To track the changes in ocean color, scientists analyzed measurements of ocean color taken by the Moderate Resolution Imaging Spectroradiometer (MODIS) aboard the Aqua satellite, which has been monitoring ocean color for 21 years. Credit: NASA and Joshua Stevens, using Landsat data from the U.S. Geological Survey and MODIS data from LANCE/EOSDIS Rapid Response.
The ocean’s color has changed significantly in the past 20 years, a consequence MIT scientists attribute to human-induced climate change in a new study. While the alterations are subtle to the human eye, they are widespread, occurring in over 56% of the world’s oceans.

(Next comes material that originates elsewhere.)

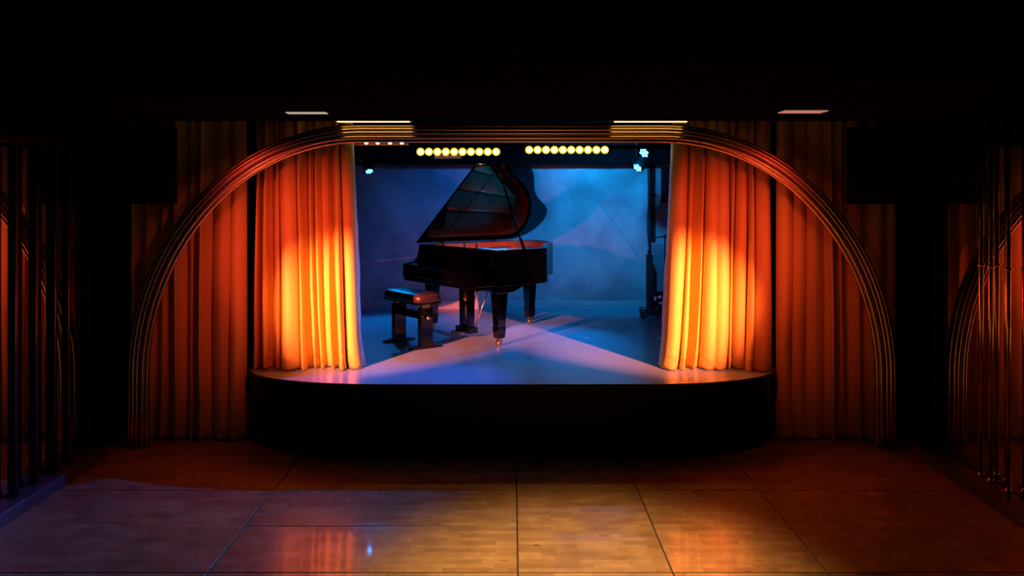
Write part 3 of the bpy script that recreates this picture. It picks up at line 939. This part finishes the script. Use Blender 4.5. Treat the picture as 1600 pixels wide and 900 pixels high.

The ocean’s color is a visual product of whatever lies within its upper layers. Generally, waters that are deep blue reflect very little life, Meanwhile, greener waters indicate the presence of ecosystems, mainly phytoplankton, which contain the green pigment chlorophyll.
For years, scientists have tracked changes in chlorophyll to get a beat on ocean health. This can be accomplished fairly easily based on the ratio of how much blue versus green light is reflected from the ocean surface—an analysis that can even be monitored from space.
However, about 10 years ago, scientists began to question if the large, natural variations in chlorophyll from year to year would overwhelm any anthropogenic evidence of climate change—or lack thereof. So, they began looking into alternative monitoring methods.
In 2019, Stephanie Dutkiewicz, a co-author of the current study and a senior scientist in MIT’s Department of Earth, Atmospheric and Planetary Sciences and the Center for Global Change Science, found one. Through the use of a new model, Dutkiewicz and colleagues showed that the natural variation of ocean colors beside green is much smaller and therefore easier to detect and monitor.
While must of the ocean appears blue and green to our eyes, the true color is a mix of subtler wavelengths—seven colors in all.
“So I thought, doesn’t it make sense to look for a trend in all these other colors, rather than in chlorophyll alone?” said B.B. Cael, lead author of the current study and researcher at the National Oceanography Center in the UK. “It’s worth looking at the whole spectrum, rather than just trying to estimate one number from bits of the spectrum.”
For the study, published in Nature, Cael and the team analyzed measurements of ocean color taken by the Moderate Resolution Imaging Spectroradiometer (MODIS) aboard the Aqua satellite, which has been monitoring ocean color for 21 years. MODIS takes measurements in seven visible wavelengths.
Cael then carried out a statistical analysis using all seven ocean colors from 2002 to 2022. He first looked at how much the seven colors changed from region to region during a given year, which gave him an idea of their natural variations. Then, he zoomed out to see how these annual variations in ocean color changed over a longer stretch of two decades—and a troubling trend became clear.
According to the study results, tropical ocean regions near the equator have become steadily greener over time. The shift in ocean color indicates that ecosystems within the surface ocean must also be changing. Additionally, the researchers found that the color shifts have occurred in over 56% of the world’s oceans—an expanse that is larger than the total land area on Earth.
To verify the origins of the color shifts, Cael turned to Dutkiewicz’s 2019 model, which simulated the Earth’s oceans under two scenarios: one with the addition of greenhouse gases, and the other without.
The greenhouse gas model predicted that, in 20 years, changes to the color of the ocean would occur in about 50% of the world’s surface oceans—almost exactly what Cael found in his analysis of real-world satellite data.
“This suggests that the trends we observe are not a random variation in the Earth system,” said Cael. “This is consistent with anthropogenic climate change.”
“I’ve been running simulations that have been telling me for years that these changes in ocean color are going to happen,” said study Dutkiewicz. “To actually see it happening for real is not surprising, but frightening. These changes are consistent with man-induced changes to our climate.”